Work instructions:
Copy the first line of the material below and every later line through the line containing "monitor(1, .827, 1.30, 'thin", without any other output.
── Recorded data ──
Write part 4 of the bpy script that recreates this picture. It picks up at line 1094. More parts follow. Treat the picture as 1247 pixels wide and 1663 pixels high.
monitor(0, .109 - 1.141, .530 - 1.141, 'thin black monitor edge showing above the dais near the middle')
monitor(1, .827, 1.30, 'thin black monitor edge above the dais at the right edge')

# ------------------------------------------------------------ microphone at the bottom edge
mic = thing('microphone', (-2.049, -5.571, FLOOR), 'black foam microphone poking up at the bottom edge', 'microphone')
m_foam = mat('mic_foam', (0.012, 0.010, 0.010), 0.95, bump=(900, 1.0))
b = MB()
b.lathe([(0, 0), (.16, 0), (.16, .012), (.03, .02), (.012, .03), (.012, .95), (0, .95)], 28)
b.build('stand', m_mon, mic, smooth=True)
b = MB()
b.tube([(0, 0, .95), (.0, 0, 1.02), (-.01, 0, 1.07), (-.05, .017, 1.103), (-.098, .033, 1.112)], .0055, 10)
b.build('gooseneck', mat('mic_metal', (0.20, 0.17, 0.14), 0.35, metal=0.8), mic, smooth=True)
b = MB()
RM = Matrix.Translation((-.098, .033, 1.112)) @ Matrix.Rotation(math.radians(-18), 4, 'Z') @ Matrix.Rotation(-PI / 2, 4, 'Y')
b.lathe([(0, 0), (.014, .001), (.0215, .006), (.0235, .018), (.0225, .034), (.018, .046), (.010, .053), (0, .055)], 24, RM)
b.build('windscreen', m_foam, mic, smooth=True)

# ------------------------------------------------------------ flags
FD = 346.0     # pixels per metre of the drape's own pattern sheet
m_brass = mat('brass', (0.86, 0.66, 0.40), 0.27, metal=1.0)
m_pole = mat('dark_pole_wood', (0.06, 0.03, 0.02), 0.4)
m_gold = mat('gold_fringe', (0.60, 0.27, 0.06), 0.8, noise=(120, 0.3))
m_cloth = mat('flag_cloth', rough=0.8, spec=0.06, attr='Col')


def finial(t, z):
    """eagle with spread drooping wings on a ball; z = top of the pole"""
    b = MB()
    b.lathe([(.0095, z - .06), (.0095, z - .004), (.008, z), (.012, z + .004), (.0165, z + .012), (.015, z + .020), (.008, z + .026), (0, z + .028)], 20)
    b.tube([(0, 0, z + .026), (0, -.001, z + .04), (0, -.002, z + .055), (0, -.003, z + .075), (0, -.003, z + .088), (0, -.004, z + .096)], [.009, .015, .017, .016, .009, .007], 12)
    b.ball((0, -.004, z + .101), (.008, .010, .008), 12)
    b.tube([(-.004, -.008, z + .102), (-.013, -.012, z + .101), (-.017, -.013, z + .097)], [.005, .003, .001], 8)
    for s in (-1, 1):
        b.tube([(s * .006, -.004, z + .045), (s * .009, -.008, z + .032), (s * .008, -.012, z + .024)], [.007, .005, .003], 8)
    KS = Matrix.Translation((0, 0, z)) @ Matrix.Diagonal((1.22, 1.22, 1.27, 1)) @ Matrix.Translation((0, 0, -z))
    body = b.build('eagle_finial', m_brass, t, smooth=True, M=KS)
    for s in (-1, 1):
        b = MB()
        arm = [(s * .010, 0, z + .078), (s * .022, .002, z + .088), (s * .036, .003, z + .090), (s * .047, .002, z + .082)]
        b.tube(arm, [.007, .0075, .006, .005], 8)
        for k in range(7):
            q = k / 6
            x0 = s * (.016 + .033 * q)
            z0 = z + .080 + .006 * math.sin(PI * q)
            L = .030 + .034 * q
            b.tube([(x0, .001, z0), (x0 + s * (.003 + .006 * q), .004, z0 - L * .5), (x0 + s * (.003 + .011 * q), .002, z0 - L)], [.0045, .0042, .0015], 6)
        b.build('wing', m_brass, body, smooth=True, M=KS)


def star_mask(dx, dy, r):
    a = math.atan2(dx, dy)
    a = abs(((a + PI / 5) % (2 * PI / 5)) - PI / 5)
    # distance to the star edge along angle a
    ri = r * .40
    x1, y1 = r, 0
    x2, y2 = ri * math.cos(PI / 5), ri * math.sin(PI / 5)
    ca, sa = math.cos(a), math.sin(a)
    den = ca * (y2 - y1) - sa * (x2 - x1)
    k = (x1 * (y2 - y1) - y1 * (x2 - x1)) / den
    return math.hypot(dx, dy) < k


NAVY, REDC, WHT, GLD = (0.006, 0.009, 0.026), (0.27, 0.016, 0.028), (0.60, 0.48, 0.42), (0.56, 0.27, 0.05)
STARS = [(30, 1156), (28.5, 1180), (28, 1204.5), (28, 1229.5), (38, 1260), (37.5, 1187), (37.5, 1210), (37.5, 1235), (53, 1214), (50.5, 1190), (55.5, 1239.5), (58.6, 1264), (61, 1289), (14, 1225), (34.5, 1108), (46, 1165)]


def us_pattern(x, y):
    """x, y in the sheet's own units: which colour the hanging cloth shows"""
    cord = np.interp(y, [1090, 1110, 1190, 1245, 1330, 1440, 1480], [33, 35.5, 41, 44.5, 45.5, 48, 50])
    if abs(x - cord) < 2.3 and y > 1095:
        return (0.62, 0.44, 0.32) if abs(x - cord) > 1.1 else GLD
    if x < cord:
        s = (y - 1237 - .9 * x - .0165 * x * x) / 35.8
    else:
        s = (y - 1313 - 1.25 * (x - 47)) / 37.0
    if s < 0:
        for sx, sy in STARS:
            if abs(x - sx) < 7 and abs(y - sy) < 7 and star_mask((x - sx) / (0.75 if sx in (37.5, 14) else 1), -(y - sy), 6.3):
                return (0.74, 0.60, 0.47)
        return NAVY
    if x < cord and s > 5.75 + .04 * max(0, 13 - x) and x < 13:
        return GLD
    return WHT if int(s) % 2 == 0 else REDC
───
Reply to the task:
Write part 4 of the bpy script that recreates this picture. It picks up at line 1094. More parts follow. Treat the picture as 1247 pixels wide and 1663 pixels high.
monitor(0, .109 - 1.141, .530 - 1.141, 'thin black monitor edge showing above the dais near the middle')
monitor(1, .827, 1.30, 'thin black monitor edge above the dais at the right edge')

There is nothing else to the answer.